__Provided material__:
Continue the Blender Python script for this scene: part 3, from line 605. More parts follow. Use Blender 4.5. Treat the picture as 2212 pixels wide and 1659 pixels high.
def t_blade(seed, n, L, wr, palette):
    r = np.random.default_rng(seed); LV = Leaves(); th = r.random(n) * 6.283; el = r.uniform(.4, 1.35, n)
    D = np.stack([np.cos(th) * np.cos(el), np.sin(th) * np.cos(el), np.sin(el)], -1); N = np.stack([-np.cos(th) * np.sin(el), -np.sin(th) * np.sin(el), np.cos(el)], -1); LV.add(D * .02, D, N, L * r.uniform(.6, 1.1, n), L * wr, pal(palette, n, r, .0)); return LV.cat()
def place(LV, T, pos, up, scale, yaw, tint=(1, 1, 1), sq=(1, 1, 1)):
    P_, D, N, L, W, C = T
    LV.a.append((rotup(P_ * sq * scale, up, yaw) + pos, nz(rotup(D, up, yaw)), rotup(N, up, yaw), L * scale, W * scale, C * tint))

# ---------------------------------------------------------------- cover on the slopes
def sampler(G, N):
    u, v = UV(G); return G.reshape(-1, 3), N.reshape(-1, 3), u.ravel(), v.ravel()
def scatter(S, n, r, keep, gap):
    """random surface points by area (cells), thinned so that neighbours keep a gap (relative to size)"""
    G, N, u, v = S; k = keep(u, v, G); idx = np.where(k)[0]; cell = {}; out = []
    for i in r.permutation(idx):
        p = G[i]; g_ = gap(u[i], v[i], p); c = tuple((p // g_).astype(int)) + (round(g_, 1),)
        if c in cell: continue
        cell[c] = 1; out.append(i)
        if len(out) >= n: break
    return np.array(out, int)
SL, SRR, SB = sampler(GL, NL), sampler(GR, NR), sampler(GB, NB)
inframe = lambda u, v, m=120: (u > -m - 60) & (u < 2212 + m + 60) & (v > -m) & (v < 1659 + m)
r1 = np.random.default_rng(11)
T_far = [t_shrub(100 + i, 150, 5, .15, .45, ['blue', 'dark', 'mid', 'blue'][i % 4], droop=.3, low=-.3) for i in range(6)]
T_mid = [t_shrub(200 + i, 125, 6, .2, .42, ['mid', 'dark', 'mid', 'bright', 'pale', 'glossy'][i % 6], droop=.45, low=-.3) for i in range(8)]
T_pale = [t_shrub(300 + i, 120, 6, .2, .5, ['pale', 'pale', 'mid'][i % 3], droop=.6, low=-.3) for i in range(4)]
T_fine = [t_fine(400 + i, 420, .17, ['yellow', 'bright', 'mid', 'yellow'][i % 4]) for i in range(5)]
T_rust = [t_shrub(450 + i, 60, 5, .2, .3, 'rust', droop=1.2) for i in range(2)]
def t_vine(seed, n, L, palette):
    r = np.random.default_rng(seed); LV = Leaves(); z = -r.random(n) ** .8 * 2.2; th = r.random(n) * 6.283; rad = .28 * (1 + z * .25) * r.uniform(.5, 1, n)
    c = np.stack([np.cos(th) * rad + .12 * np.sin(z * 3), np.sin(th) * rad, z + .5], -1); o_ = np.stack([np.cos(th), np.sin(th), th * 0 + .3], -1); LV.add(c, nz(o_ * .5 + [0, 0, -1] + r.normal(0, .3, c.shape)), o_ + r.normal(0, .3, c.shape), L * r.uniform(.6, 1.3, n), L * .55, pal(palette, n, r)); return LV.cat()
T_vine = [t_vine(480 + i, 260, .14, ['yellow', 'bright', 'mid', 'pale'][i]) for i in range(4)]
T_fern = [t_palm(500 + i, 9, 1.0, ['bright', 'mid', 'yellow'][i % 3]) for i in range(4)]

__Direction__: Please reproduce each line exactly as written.

__Finished answer__:
Continue the Blender Python script for this scene: part 3, from line 605. More parts follow. Use Blender 4.5. Treat the picture as 2212 pixels wide and 1659 pixels high.
def t_blade(seed, n, L, wr, palette):
    r = np.random.default_rng(seed); LV = Leaves(); th = r.random(n) * 6.283; el = r.uniform(.4, 1.35, n)
    D = np.stack([np.cos(th) * np.cos(el), np.sin(th) * np.cos(el), np.sin(el)], -1); N = np.stack([-np.cos(th) * np.sin(el), -np.sin(th) * np.sin(el), np.cos(el)], -1); LV.add(D * .02, D, N, L * r.uniform(.6, 1.1, n), L * wr, pal(palette, n, r, .0)); return LV.cat()
def place(LV, T, pos, up, scale, yaw, tint=(1, 1, 1), sq=(1, 1, 1)):
    P_, D, N, L, W, C = T
    LV.a.append((rotup(P_ * sq * scale, up, yaw) + pos, nz(rotup(D, up, yaw)), rotup(N, up, yaw), L * scale, W * scale, C * tint))

# ---------------------------------------------------------------- cover on the slopes
def sampler(G, N):
    u, v = UV(G); return G.reshape(-1, 3), N.reshape(-1, 3), u.ravel(), v.ravel()
def scatter(S, n, r, keep, gap):
    """random surface points by area (cells), thinned so that neighbours keep a gap (relative to size)"""
    G, N, u, v = S; k = keep(u, v, G); idx = np.where(k)[0]; cell = {}; out = []
    for i in r.permutation(idx):
        p = G[i]; g_ = gap(u[i], v[i], p); c = tuple((p // g_).astype(int)) + (round(g_, 1),)
        if c in cell: continue
        cell[c] = 1; out.append(i)
        if len(out) >= n: break
    return np.array(out, int)
SL, SRR, SB = sampler(GL, NL), sampler(GR, NR), sampler(GB, NB)
inframe = lambda u, v, m=120: (u > -m - 60) & (u < 2212 + m + 60) & (v > -m) & (v < 1659 + m)
r1 = np.random.default_rng(11)
T_far = [t_shrub(100 + i, 150, 5, .15, .45, ['blue', 'dark', 'mid', 'blue'][i % 4], droop=.3, low=-.3) for i in range(6)]
T_mid = [t_shrub(200 + i, 125, 6, .2, .42, ['mid', 'dark', 'mid', 'bright', 'pale', 'glossy'][i % 6], droop=.45, low=-.3) for i in range(8)]
T_pale = [t_shrub(300 + i, 120, 6, .2, .5, ['pale', 'pale', 'mid'][i % 3], droop=.6, low=-.3) for i in range(4)]
T_fine = [t_fine(400 + i, 420, .17, ['yellow', 'bright', 'mid', 'yellow'][i % 4]) for i in range(5)]
T_rust = [t_shrub(450 + i, 60, 5, .2, .3, 'rust', droop=1.2) for i in range(2)]
def t_vine(seed, n, L, palette):
    r = np.random.default_rng(seed); LV = Leaves(); z = -r.random(n) ** .8 * 2.2; th = r.random(n) * 6.283; rad = .28 * (1 + z * .25) * r.uniform(.5, 1, n)
    c = np.stack([np.cos(th) * rad + .12 * np.sin(z * 3), np.sin(th) * rad, z + .5], -1); o_ = np.stack([np.cos(th), np.sin(th), th * 0 + .3], -1); LV.add(c, nz(o_ * .5 + [0, 0, -1] + r.normal(0, .3, c.shape)), o_ + r.normal(0, .3, c.shape), L * r.uniform(.6, 1.3, n), L * .55, pal(palette, n, r)); return LV.cat()
T_vine = [t_vine(480 + i, 260, .14, ['yellow', 'bright', 'mid', 'pale'][i]) for i in range(4)]
T_fern = [t_palm(500 + i, 9, 1.0, ['bright', 'mid', 'yellow'][i % 3]) for i in range(4)]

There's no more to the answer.